● Task statement
Below are some records; quote exactly the lines from the one that contains "bump=.5, bscale=50, bdist=.006)" through the one that contains "bm = bmesh.new()", inclusive, and no others.

Scene modeling code data
···
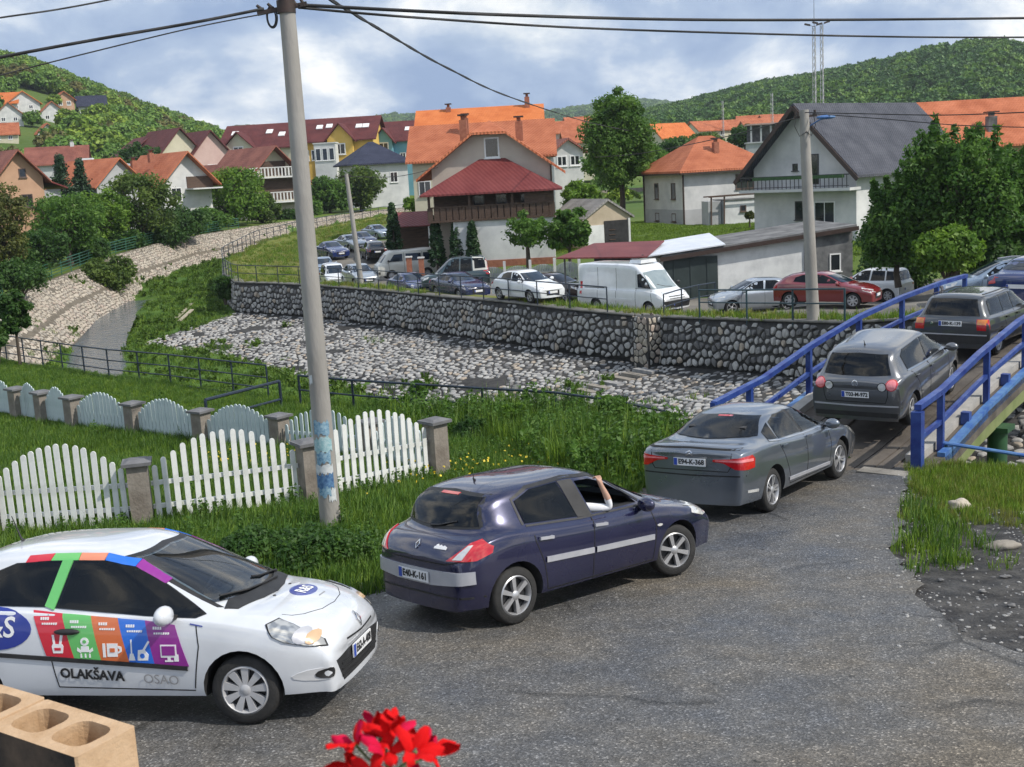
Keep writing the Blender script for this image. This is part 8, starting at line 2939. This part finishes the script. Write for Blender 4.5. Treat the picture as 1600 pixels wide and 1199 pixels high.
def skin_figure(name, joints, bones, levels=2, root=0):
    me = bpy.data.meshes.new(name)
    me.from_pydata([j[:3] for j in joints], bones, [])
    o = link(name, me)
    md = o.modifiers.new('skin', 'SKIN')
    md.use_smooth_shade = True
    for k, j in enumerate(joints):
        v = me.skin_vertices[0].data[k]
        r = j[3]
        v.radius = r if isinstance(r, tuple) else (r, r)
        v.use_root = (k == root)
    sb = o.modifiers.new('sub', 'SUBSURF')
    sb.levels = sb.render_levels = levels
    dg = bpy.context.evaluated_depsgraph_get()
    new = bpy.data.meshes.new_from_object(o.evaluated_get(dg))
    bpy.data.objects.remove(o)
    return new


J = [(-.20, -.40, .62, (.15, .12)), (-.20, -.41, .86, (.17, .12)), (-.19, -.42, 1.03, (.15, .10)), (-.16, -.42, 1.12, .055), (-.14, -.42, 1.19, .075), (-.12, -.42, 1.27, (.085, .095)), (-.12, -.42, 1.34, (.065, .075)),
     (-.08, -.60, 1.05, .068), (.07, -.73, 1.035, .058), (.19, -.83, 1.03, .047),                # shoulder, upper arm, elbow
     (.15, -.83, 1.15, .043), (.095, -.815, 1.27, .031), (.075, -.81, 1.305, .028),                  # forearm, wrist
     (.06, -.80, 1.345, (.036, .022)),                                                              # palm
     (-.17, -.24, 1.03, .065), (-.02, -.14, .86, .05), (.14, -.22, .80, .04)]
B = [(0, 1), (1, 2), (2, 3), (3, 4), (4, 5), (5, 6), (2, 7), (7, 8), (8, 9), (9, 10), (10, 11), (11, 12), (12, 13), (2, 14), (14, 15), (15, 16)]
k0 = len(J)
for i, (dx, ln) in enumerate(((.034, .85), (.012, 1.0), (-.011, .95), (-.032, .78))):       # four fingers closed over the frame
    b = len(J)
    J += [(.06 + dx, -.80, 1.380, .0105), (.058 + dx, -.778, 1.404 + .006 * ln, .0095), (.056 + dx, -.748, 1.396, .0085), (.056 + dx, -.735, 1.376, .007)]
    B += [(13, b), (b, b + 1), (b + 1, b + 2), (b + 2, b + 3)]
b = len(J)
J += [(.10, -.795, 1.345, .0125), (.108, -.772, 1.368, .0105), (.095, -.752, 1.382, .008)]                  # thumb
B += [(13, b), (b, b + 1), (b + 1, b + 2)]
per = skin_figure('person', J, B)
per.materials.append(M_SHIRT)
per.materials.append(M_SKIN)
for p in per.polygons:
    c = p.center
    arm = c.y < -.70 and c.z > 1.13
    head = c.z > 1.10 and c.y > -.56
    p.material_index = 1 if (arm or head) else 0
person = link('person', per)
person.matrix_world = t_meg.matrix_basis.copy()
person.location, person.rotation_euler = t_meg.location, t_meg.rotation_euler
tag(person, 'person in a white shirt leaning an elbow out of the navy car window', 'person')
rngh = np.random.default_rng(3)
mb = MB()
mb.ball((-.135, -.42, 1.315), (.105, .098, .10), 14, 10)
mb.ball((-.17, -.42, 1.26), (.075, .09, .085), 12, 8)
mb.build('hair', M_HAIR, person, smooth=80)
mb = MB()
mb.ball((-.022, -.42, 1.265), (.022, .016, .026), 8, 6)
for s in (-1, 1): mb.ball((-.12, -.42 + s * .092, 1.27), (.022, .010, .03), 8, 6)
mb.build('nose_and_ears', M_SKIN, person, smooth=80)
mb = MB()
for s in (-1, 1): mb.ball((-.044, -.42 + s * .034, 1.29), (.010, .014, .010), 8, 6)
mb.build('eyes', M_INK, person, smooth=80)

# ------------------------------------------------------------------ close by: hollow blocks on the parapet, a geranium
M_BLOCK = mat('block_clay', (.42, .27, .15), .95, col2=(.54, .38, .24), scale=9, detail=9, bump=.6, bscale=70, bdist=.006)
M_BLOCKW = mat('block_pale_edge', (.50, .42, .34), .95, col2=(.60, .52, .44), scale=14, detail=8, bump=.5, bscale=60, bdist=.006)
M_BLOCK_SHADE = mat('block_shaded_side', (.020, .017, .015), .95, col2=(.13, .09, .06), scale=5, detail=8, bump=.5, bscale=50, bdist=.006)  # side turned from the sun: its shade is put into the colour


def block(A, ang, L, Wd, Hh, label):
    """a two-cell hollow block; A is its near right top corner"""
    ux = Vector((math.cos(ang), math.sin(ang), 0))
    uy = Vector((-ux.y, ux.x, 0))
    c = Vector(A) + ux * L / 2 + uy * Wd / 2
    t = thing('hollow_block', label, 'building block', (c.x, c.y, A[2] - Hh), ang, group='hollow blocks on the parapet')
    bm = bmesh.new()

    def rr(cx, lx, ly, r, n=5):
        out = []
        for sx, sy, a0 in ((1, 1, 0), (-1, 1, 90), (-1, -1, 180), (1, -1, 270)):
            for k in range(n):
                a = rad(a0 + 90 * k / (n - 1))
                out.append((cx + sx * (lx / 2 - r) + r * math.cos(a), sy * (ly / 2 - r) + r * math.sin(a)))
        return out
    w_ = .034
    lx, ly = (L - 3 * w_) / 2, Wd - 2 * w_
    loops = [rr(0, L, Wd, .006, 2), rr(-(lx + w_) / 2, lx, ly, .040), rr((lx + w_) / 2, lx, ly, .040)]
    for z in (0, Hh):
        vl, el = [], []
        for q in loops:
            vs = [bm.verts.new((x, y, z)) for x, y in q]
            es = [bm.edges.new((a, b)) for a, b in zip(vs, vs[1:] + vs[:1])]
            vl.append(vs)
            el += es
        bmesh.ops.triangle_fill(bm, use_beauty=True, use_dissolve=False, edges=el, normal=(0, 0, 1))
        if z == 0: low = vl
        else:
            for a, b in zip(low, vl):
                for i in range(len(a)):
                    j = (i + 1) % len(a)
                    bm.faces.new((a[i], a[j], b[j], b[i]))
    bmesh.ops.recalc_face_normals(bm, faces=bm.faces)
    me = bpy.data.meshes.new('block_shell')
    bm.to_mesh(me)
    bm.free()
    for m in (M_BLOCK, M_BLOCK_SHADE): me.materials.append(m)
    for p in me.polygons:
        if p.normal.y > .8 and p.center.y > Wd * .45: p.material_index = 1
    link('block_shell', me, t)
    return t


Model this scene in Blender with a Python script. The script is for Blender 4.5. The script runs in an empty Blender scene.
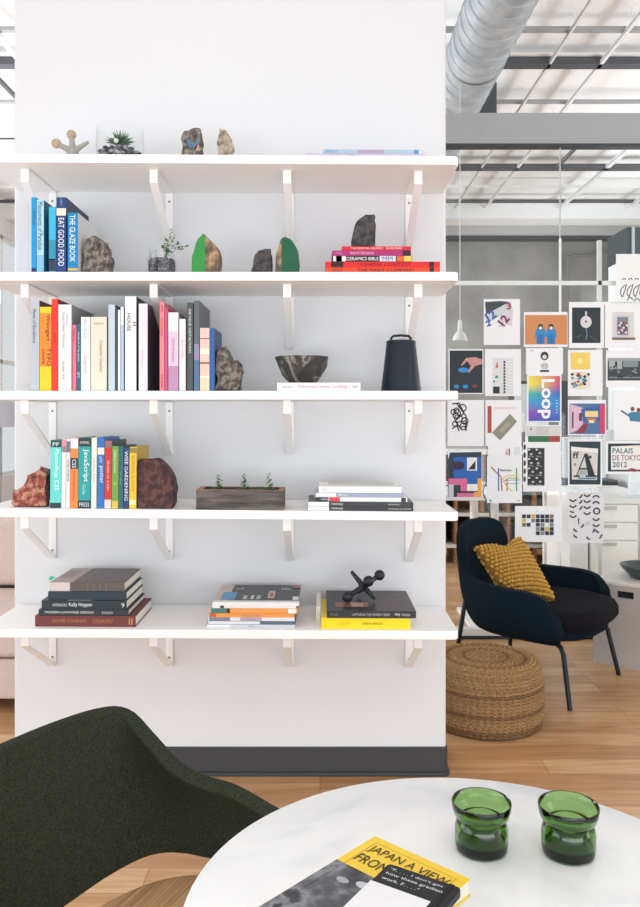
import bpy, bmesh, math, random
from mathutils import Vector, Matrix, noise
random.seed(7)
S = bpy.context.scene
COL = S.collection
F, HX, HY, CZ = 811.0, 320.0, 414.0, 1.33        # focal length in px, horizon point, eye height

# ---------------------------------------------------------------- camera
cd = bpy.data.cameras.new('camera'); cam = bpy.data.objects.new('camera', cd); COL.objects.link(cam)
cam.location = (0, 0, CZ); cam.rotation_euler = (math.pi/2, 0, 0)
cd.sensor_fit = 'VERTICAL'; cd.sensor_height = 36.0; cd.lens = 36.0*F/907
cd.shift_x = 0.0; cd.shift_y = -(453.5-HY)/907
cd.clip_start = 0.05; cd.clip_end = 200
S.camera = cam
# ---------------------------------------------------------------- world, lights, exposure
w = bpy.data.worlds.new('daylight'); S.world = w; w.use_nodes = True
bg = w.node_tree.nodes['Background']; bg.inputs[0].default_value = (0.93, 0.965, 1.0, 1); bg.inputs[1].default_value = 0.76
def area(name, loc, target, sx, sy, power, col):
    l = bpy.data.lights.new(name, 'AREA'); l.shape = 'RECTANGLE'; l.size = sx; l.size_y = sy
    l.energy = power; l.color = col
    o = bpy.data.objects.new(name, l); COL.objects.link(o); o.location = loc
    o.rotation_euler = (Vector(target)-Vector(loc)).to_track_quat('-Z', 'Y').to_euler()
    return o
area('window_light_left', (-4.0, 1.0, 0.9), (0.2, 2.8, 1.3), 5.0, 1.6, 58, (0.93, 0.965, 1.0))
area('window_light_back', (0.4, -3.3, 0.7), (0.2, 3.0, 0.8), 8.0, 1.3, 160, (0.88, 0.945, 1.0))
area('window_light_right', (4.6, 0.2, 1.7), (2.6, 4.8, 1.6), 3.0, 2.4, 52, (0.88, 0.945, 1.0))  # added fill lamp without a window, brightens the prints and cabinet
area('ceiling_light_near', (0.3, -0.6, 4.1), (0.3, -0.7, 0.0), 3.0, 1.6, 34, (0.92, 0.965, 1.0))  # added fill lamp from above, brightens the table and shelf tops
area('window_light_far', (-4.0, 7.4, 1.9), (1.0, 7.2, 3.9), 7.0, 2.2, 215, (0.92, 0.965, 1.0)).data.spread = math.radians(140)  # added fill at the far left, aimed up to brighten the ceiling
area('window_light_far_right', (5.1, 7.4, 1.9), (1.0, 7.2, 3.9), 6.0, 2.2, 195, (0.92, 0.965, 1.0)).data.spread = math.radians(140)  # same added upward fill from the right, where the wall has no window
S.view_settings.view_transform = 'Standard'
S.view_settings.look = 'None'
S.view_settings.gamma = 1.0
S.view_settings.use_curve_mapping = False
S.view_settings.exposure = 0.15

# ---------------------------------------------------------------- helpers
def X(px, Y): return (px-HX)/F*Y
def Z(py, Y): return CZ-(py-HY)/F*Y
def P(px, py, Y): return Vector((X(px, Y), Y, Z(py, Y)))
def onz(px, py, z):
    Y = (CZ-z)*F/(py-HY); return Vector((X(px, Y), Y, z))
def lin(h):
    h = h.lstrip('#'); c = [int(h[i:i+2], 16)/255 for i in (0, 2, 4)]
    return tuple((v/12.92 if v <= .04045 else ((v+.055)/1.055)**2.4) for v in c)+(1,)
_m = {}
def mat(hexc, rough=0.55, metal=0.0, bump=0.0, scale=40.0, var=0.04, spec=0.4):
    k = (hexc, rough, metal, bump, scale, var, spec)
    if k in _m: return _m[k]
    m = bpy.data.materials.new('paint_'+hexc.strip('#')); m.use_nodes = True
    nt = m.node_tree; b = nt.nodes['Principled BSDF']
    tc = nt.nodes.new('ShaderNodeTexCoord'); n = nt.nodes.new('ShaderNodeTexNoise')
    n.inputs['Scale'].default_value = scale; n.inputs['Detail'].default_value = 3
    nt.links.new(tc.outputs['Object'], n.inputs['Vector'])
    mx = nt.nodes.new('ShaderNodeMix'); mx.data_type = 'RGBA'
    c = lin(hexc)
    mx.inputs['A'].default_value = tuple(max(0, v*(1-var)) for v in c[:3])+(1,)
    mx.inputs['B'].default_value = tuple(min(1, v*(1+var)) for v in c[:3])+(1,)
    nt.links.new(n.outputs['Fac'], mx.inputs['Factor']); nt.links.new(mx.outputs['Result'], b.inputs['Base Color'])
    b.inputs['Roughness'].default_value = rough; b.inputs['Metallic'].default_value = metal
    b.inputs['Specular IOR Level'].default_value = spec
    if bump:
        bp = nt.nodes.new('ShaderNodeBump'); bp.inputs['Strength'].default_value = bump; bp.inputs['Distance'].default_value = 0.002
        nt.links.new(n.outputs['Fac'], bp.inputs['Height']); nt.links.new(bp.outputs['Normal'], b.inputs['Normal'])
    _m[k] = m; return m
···
● Result
M_BLOCK_SHADE = mat('block_shaded_side', (.020, .017, .015), .95, col2=(.13, .09, .06), scale=5, detail=8, bump=.5, bscale=50, bdist=.006)  # side turned from the sun: its shade is put into the colour


def block(A, ang, L, Wd, Hh, label):
    """a two-cell hollow block; A is its near right top corner"""
    ux = Vector((math.cos(ang), math.sin(ang), 0))
    uy = Vector((-ux.y, ux.x, 0))
    c = Vector(A) + ux * L / 2 + uy * Wd / 2
    t = thing('hollow_block', label, 'building block', (c.x, c.y, A[2] - Hh), ang, group='hollow blocks on the parapet')
    bm = bmesh.new()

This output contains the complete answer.